The company was owned by the Wally family who also owned the Western Blueprint Company in Kansas City. Jack Wally had worked as a photo-journalist for some years, and went to work for his father at Western Blue. While there, he started designing and selling his own reprographic cameras.

He eventually hit on the idea of a step-and-repeat camera for book and label printers. With his sons, he started a new manufacturing company in North KC called Opti-Copy. The company had a two major product lines, Litho– for the Graphic Arts market and Repro– for blueprints and engineering.

The Graphic Arts camera was named the Imposer. They called it that because, in book printing, pages on a large flat were printed in position so that the finished, printed sheet could be folded into a signature, and then trimmed and bound into a book. In the industry, the layout for correct placement of pages on a press sheet was called the imposition.

My dad, Ron Halsey, had been supervisor of the camera department at Kingsport Press in East Tennessee when they bought Opti’s first Imposer, S/N #001. (Kingsport had been, at one time, the largest book manufacturer in the world.) It wasn’t long till he went to work for them. Dad was the 6th person hired by Opti-Copy and in 1979, I became the 16th.

Ron Halsey in the 1970s at Opti-Copy, with a 32-page film flat shot on an Imposer. A flat of directory pages like this one would be exposed, directly onto a metal, photo-sensitive printing plate that would then be developed and loaded onto an offset press.

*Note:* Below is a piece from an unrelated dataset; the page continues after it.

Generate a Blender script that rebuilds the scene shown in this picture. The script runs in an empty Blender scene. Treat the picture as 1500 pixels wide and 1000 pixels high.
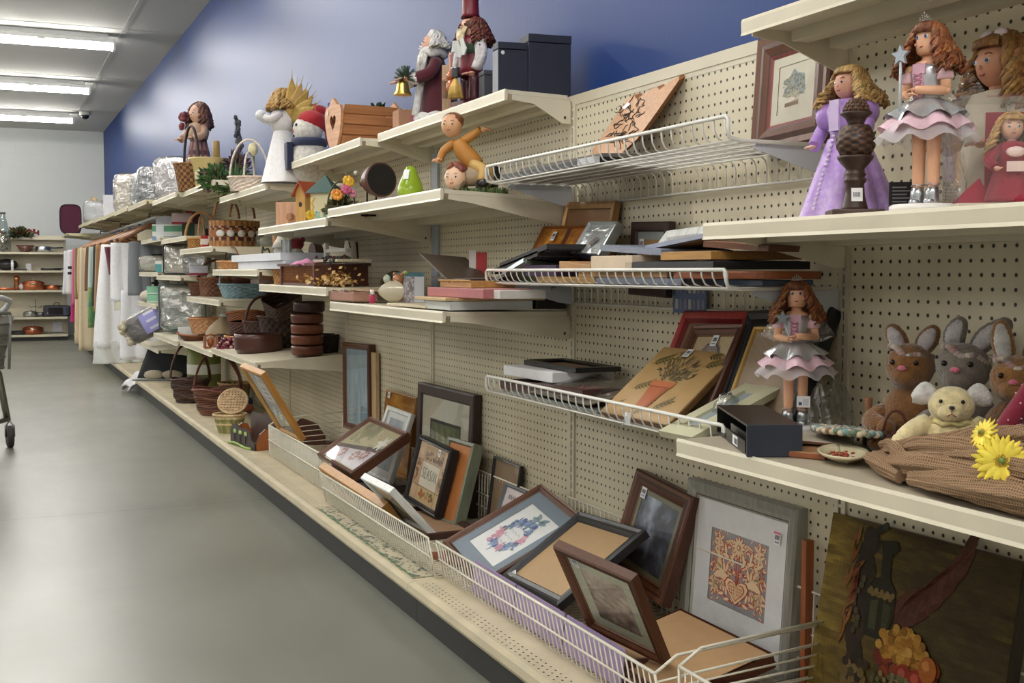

The systems were assembled in North KC and later at a new plant in Lenexa, KS. Opti was often visited by printers, film manufacturers and lens companies from all over the world. It seemed like someone visited every week to test a new film or light system. Opti was state-of-the-art, and enjoyed playing host to these companies as the collaborations were mutually beneficial. Once, forty of the largest publishers in Japan flew to Kansas City as a group to witness a demonstration.

The Opti-Copy Imposer could project pages or labels onto film flats, faster and more accurately than had ever been done, before. An 8- or 16-page flat could be produced in a couple of minutes. Press sheets of 100 labels could be set up and then run, automatically. The same jobs, when done by hand, were subject to human error and took much more time to accomplish.

After selling over 2,000 of the systems, in 1988, the Wally family sold the business to the Polychome Corp. and my Dad and I left the company. He wanted to start his own business, so with a partner, they founded ISI in Greensboro, NC. By that time, an Imposer system with all the “extras” cost around $250,000. Imaging Specialists bought, upgraded and operated 4 of these systems. We bought them, used (and for much less than a quarter of a million each!) By 1994 our family had bought out the partner.

This detail of the model, could easily be confused with an actual, full-sized camera.
The open-faced vacuum easel held large sheets of raw film on this- the darkroom side- of the camera.

We can now do, with modern systems and software, what would have once taken hours (or might even have been impossible) in the darkroom. But we continue to benefit from our experience and even some of our old Opti equipment.

A few years ago we traded Kingsport Press for the old Imposer #001. We are using its sliding copyboard (like the one on the model) in our photographic negative digitizing project.